◆ **Written instruction**:
Reproduce the entries from their first line up to and including the line with "CEN = Vector(((axis0". Leave out everything after it.

* * * * * * *

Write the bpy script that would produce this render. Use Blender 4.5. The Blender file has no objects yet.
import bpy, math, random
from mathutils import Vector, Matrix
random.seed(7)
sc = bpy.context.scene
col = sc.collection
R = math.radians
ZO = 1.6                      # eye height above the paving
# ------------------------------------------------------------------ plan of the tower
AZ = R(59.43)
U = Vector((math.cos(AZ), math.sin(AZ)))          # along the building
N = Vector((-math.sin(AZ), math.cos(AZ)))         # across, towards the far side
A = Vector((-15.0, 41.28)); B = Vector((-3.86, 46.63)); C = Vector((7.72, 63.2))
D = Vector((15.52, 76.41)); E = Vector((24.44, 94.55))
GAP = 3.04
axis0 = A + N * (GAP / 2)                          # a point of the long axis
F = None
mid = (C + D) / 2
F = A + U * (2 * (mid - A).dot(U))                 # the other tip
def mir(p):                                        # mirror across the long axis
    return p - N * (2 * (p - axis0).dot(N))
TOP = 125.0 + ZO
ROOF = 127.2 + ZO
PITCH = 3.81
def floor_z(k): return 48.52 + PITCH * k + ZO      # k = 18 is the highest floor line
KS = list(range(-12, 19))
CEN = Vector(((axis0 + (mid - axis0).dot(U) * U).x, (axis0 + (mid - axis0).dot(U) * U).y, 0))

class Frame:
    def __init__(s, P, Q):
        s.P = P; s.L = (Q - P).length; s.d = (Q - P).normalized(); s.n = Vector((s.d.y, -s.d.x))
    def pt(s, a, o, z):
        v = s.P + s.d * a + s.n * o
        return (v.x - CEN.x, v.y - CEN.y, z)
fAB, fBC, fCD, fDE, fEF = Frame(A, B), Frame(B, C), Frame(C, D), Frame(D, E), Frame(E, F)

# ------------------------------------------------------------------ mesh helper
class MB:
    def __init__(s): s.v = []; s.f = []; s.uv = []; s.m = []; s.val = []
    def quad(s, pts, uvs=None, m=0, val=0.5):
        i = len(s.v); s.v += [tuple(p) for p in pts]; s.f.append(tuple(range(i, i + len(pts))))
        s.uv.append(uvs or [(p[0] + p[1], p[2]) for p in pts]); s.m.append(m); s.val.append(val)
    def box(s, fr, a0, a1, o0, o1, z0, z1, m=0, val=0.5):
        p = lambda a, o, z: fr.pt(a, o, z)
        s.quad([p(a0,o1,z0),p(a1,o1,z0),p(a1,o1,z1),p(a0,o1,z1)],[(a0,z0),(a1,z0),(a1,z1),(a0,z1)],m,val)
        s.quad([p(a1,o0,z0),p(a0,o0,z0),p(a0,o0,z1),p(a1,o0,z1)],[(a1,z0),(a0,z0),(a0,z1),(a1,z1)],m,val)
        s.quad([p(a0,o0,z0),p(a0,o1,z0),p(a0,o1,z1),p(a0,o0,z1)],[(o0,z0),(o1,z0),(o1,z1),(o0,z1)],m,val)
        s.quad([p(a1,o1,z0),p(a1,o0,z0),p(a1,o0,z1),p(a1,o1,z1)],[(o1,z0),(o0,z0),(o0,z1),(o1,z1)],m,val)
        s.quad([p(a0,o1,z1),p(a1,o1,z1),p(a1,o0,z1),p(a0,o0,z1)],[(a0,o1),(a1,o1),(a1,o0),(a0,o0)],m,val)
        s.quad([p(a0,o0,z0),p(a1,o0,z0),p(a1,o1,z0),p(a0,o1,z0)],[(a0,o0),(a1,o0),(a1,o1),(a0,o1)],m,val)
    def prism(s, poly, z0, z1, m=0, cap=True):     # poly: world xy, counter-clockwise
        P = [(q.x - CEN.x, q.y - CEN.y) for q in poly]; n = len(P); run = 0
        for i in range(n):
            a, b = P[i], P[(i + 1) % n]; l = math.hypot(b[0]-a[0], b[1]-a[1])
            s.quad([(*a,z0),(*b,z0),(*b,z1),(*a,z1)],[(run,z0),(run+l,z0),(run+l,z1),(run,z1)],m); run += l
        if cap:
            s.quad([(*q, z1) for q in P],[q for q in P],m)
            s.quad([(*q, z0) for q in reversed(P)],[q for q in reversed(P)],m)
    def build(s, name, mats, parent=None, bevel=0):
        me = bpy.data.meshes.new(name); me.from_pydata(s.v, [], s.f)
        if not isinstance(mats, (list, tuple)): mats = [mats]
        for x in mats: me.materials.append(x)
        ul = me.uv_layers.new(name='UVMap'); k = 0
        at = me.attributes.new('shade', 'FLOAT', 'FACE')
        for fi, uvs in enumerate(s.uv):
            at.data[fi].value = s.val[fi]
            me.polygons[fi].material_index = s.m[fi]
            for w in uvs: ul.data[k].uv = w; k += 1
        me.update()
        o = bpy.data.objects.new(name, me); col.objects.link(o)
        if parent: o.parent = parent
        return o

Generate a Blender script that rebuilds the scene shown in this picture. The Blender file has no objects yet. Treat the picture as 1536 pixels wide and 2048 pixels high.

* * * * * * *

◆ **Exercise solution**:
Write the bpy script that would produce this render. Use Blender 4.5. The Blender file has no objects yet.
import bpy, math, random
from mathutils import Vector, Matrix
random.seed(7)
sc = bpy.context.scene
col = sc.collection
R = math.radians
ZO = 1.6                      # eye height above the paving
# ------------------------------------------------------------------ plan of the tower
AZ = R(59.43)
U = Vector((math.cos(AZ), math.sin(AZ)))          # along the building
N = Vector((-math.sin(AZ), math.cos(AZ)))         # across, towards the far side
A = Vector((-15.0, 41.28)); B = Vector((-3.86, 46.63)); C = Vector((7.72, 63.2))
D = Vector((15.52, 76.41)); E = Vector((24.44, 94.55))
GAP = 3.04
axis0 = A + N * (GAP / 2)                          # a point of the long axis
F = None
mid = (C + D) / 2
F = A + U * (2 * (mid - A).dot(U))                 # the other tip
def mir(p):                                        # mirror across the long axis
    return p - N * (2 * (p - axis0).dot(N))
TOP = 125.0 + ZO
ROOF = 127.2 + ZO
PITCH = 3.81
def floor_z(k): return 48.52 + PITCH * k + ZO      # k = 18 is the highest floor line
KS = list(range(-12, 19))
CEN = Vector(((axis0 + (mid - axis0).dot(U) * U).x, (axis0 + (mid - axis0).dot(U) * U).y, 0))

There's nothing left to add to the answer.